The Nov. 13, 2020, conversation was included among thousands of pages of recently released documents related to Dominion Voting Systems’ $1.6 billion defamation lawsuit against Fox for its post-election reporting. Like much of what was uncovered, the exchange ultimately may have little bearing on whether Fox will be judged guilty of libel.
Instead, the material offers insight into how Fox’s stars and leadership responded at a time of high anxiety and how giving its audience what it wanted to hear took precedence over reporting uncomfortable truths.
The revelations have bolstered critics who say Fox News Channel should be considered a propaganda network rather than a news outlet.
Yet while Fox’s news side has seen the prominent defections of Shepard Smith and Chris Wallace in recent years, it still employs many respected journalists — such as Jennifer Griffin, Greg Palkot, John Roberts, Shannon Bream, Bryan Llenas, Jacqui Heinrich and Chad Pergram.

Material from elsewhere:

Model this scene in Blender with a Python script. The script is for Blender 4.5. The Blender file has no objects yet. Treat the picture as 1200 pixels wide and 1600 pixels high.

They’re left to wonder whether the raft of recent stories about Fox — from the Dominion documents and from Carlson’s use of U.S. Capitol security video to craft his own narrative of the Jan. 6, 2021, attack — will make their jobs more difficult. Will fewer people want to work with them because of the dominance of Fox’s opinion side?
Fox says it has increased its investment in journalism by more than 50 percent under Suzanne Scott, Fox News Media CEO, and usually leads its rivals in ratings during major breaking news stories.
“We are incredibly proud of our team of journalists who continue to deliver breaking news from around the world and will continue to fight for the preservation of the First Amendment,” the network said in a statement.
Some of the information revealed in recent weeks illustrates how, in many ways, Fox has become less of an agenda-setter than an outlet that follows its audience, said Nicole Hemmer, a Vanderbilt University professor and author of “Partisans: The Conservative Revolutionaries Who Remade American Politics in the 1990s.”
To date, no one in Fox management has talked about the Dominion case to its journalists, leaving some wondering whether there is anyone standing up for them, said one Fox journalist, who spoke on condition of anonymity for fear of professional retribution.
In a brief filed Friday, Fox said that many of the exhibits that Dominion has introduced were internal communications, “often inflammatory and headlinegrabbing, but irrelevant to any issue in dispute.”
“There is some fine journalism still being done at Fox News today,” said Kathleen Hall Jamieson, director of the Annenberg Public Policy Center at the University of Pennsylvania. She cited the transition of “Fox News Sunday” from Wallace to Bream.
The fallout from the Dominion case, however, leaves open the question of whether Fox journalists will be allowed to do their jobs unconstrained by other forces, she said.
“It would be useful for Fox News, at this point, to make a clear statement that the news division has complete and total autonomy and that a clear line is drawn between it and the rest of Fox,” Jamieson said.